O Theatro Colyseu anunciou em grande estilo, em 1911, a estreia do "film" A Tragédia da Rua da Praia. Em quatro sessões diárias, a partir de 15 de setembro, o público assistiu à filmagem feita em Porto Alegre. O mais incrível é que os empresários Nicola e Humberto Petrelli, sócios do alemão Eduardo Hirtz, colocaram na tela um crime que fora o principal assunto da cidade apenas dez dias antes. A plateia principal do Colyseu, na esquina das ruas Voluntários da Pátria e Pinto Bandeira, abrigava 1,5 mil pessoas, sem contar o espaço dos camarotes.
Não se sabe ao certo o que ocorreu com a única cópia do filme. Em 1914, depois de perder concorrência para realização de documentário para o governo estadual, Eduardo Hirtz queimou suas produções. É possível que A Tragédia da Rua da Praia estivesse entre as fitas.
Para nossa sorte, em 2005, o jornalista Rafael Guimaraens publicou Tragédia da Rua da Praia: uma história de sangue, jornal e cinema, narrativa sobre um assalto com grande impacto na rotina da cidade. Nas comemorações dos 250 anos de Porto Alegre, a editora Libretos traz a 2ª edição do livro Tragédia da Rua da Praia em quadrinhos. A primeira foi lançada em 2011.
Em 60 páginas, com roteiro de Rafael Guimaraens e ilustrações de Edgar Vasques, encontramos personagens que hoje são nome de vias da cidade, como Borges de Medeiros, Mário Cinco Paus, Octávio Rocha, Leonardo Truda e José Montaury. É um mergulho na cidade do início do século 20. Em 5 de setembro de 1911, quatro misteriosos estrangeiros assaltaram a casa de câmbio de Virgílio d´Oliveira Albuquerque na Rua da Praia. O prédio com duas portas, sendo uma transformada em vitrine, estava com pintura recente de verde-escuro na fachada, em destaque na principal rua de comércio da capital de 120 mil habitantes. Naquela manhã fria de terça-feira, o funcionário Alcides Brum foi surpreendido pelos criminosos armados.
Depois de ferirem a tiro o atendente, os ladrões se envolveram em uma fuga enlouquecida pelo Centro, a pé, de carruagem, de bonde e até a bordo de uma carrocinha de leiteiro. Se o pavor da população já não era suficiente, o episódio gerou disputas políticas e guerra de versões entre os jornais a favor e contra o governo dos republicanos, liderados por Borges de Medeiros. Em Porto Alegre, o intendente era José Montaury.

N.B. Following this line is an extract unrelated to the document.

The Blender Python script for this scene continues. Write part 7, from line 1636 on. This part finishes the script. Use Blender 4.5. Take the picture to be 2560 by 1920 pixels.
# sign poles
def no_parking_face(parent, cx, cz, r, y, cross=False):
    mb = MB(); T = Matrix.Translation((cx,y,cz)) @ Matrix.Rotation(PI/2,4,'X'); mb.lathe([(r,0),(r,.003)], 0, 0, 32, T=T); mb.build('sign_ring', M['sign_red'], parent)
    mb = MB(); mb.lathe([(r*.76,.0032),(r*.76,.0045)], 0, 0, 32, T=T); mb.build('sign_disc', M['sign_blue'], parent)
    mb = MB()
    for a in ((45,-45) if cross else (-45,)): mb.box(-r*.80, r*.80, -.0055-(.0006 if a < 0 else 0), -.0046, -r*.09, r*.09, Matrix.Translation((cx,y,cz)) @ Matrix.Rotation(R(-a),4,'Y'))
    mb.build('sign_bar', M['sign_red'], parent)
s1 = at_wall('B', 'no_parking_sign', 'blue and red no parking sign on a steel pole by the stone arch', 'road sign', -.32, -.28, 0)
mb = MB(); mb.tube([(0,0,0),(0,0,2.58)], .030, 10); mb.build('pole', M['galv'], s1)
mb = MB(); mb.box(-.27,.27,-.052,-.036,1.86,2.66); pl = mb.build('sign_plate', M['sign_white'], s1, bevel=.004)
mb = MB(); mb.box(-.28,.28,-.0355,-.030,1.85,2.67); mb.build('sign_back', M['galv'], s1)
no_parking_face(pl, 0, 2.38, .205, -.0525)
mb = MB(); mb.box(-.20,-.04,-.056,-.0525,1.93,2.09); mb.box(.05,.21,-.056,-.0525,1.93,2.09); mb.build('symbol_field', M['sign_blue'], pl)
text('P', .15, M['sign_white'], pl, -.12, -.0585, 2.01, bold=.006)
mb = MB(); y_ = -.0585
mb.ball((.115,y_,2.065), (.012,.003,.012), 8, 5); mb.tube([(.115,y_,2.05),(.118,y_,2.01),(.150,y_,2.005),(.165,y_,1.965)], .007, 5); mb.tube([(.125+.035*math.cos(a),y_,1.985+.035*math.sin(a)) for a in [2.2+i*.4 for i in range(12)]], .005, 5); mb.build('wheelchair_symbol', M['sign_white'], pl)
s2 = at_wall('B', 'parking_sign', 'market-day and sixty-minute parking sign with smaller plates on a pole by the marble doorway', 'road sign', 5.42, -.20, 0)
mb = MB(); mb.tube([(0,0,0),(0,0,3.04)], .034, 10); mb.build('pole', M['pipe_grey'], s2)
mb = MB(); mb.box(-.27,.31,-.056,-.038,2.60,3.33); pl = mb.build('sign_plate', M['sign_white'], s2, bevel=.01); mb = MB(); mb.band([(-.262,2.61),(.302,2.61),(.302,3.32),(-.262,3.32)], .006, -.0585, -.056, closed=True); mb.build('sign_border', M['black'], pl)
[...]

As atualizações chegavam pelos jornais, mas o mais incrível foi o filme. As filmagens foram concluídas em três dias, sob liderança do cinematografista italiano Guido Panello, que depois revelou as fitas e fez a colagem no Laboratório dos Irmãos Hirtz, na Rua Conceição. A produção reunia imagens dos fatos e encenações de como o crime ocorrera. Durante as filmagens, um episódio inusitado no bairro Passo D´Areia. O delegado Chico Flores mobilizou seus policiais após ser alertado sobre outro grupo criminoso. Na delegacia, a confusão foi desfeita. Eram apenas atores.
O cerco aos verdadeiros criminosos ocorrera dias antes perto da Estação Ferroviária de Gravatay, região atual da Arena do Grêmio. Mesmo que muitos já saibam o desfecho para os quatro ladrões e o funcionário da casa de câmbio, não vou estragar a surpresa para os próximos leitores do livro. Sem dúvida, é um dos episódios marcantes nos 250 anos de Porto Alegre.